In the above, no HB/HA relationship has been established between thread 1 modifying the state of a/b, and thread 2 reading them.

Therefore, it is legal for a JVM to print 20 0 , even though this cannot be explained with basic flushing notions: It is legal for the JVM to 'flush' b but not a.

It is somewhat unlikely for you to be capable of writing this code and actually observing that 20/0 print on any JVM version or any hardware, but the point is: It is allowed, and some day (or probably, it already exists), some exotic combo of JVM+hardware+OS version+state of the machine combines to actually make this happen, so if your code breaks if this sequence of events occurs, then you wrote a bug .

In effect, if one line mutates state, and another line reads it, and those 2 lines have no HB/HA, you messed up , and you need to fix your bug. Even (especially.) if you can't manage to write a test that actually proves it.

The trick here is that volatile reads do establish HB/HA, and as that is the only mechanism that the JVMS spec has to sync stuff up, yes, this has the effect of guaranteeing that you 'see all changes'. But this is not, at all, a good idea. Especially because the JVMS also says that the hotspot compiler is free to eliminate lines that have no side-effect.

So now we're going to have to get into a debate on whether 'establishes HBHA' is a side-effect. It probably is, but now we get to the rule of optimizations:

Write idiomatic code .

Whenever azul, the openjdk core dev team, etc are looking at improving the considerable optimization chops of the hotspot compiler, they look at real life code . It's like a gigantic pattern matcher: They look for patterns in code and finds ways to optimize them. They don't just write detectors for everything imaginable: They strongly prefer writing optimizers for patterns that commonly show up in real life java code. After all, what possible point is there spending time and effort optimizing a construction that almost no java code actually contains?

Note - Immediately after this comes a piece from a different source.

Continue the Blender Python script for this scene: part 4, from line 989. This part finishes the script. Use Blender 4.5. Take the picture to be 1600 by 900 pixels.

This gets us to the fundamental issue with using throw-away volatile reads as a way to establish HB/HA: Nobody does it that way , so the odds that at some point the JVMS is updated (or simply the conflicting rules are 'interpreted' as meaning: Yeah, hotspot can eliminate a pointless read, even if it did establish an HB/HA that is now no longer there) are quite high - you're also far more likely to run into JVM bugs if you do things in unique ways. After all, if you do things in ways that are well trodden, the bug would have been reported and fixed ages ago.

How to establish HB/HA:

  1. The natural rule: Within a single thread, code cannot be observed to run in any way except sequentially, ie within one thread, all lines have HB/HA with each other in the obvious fashion.

  2. synchronized blocks: If one thread exits a sync block and then another thread enters one on the same reference , then the sync-block-exit in A Happens-Before the sync-block-enter in B.

  3. volatile reads and writes.

  4. Some exotic stuff, such as: thread.start() happens-before the first line that thread's run() method, or all code in a thread is guaranteed to HB before thread.yield() on that thread finishes. These tend to be obvious.

Thus, to answer the question, is it good programming design?

No , it is not.

Establish HB/HA in the proper ways: Find something appropriate in java.util.concurrent and use it. From a simple lock to a queue to a fork/join pool for the entire job. Alternatively, stop sharing state. Alternatively, share state with mechanisms that are designed for concurrent access in more natural ways than HB/HA is, such as a database (transactions), or a message queue.